Recorded data:
########################################
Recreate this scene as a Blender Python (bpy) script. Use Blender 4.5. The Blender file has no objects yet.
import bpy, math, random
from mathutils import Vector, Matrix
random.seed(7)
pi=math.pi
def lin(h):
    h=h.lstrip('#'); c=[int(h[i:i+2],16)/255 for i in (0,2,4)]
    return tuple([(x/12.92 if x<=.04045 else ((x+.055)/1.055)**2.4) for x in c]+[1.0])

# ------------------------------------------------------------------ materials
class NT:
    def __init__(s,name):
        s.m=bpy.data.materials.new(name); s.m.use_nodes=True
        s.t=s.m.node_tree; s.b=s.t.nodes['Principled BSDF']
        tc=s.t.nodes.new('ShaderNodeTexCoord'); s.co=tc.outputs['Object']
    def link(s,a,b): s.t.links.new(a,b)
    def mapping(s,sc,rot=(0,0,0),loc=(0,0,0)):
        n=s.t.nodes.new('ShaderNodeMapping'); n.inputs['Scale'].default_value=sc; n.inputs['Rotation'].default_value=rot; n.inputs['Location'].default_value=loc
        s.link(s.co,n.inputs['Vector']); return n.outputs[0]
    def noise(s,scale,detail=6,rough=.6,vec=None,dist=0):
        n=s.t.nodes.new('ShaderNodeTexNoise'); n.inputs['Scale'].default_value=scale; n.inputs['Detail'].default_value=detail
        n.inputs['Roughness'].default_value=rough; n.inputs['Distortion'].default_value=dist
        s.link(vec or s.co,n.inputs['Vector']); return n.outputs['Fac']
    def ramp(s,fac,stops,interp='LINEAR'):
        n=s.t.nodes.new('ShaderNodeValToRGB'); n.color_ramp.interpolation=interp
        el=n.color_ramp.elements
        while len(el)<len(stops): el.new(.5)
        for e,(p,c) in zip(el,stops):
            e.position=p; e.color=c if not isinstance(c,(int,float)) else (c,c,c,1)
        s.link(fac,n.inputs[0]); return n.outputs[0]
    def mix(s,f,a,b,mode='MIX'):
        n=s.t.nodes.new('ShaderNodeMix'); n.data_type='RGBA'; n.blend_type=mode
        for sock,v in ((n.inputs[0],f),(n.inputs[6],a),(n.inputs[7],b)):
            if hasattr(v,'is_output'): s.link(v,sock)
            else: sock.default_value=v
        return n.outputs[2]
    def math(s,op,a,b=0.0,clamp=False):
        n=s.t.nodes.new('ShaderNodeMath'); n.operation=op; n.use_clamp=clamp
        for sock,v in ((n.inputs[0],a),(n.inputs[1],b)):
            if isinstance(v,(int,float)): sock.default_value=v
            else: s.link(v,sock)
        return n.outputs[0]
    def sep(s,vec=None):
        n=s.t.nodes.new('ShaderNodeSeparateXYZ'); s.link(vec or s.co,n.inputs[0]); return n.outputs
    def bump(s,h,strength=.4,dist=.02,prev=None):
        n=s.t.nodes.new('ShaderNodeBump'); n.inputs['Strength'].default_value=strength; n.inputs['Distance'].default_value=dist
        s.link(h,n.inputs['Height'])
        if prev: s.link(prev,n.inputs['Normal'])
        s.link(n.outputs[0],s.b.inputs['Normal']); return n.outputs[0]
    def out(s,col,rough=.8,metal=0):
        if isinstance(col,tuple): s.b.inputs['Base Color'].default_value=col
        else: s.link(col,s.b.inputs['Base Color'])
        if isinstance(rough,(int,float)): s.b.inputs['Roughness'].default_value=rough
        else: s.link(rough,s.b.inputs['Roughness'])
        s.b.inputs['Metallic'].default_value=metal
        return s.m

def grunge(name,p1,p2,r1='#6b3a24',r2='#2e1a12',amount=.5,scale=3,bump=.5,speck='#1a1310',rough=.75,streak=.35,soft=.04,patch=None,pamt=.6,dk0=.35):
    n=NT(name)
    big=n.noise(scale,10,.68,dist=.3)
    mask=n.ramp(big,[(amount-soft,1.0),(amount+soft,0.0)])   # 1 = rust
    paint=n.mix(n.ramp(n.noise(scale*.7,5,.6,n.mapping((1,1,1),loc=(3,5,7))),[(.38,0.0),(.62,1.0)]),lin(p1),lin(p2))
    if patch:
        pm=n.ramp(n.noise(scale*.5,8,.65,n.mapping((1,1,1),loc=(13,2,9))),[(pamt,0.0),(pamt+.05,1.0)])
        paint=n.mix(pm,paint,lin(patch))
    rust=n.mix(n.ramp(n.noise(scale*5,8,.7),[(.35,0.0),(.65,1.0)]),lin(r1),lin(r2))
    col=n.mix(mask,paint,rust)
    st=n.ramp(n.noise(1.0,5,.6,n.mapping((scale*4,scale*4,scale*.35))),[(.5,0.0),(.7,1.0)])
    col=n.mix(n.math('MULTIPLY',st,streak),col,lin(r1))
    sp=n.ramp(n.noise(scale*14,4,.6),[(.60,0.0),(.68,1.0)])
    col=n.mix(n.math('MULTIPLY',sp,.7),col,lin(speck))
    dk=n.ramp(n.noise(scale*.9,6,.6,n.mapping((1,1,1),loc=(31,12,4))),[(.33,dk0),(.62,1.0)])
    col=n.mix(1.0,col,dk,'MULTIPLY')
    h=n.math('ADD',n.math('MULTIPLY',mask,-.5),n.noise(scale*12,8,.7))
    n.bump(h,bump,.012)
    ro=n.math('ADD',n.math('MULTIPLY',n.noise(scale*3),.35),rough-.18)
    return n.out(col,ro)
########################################
Short problem: All lines from the beginning of the material above through the one with "return tuple([(x/12.92 if" need to be returned exactly; please return those and only those.

Solution:
Recreate this scene as a Blender Python (bpy) script. Use Blender 4.5. The Blender file has no objects yet.
import bpy, math, random
from mathutils import Vector, Matrix
random.seed(7)
pi=math.pi
def lin(h):
    h=h.lstrip('#'); c=[int(h[i:i+2],16)/255 for i in (0,2,4)]
    return tuple([(x/12.92 if x<=.04045 else ((x+.055)/1.055)**2.4) for x in c]+[1.0])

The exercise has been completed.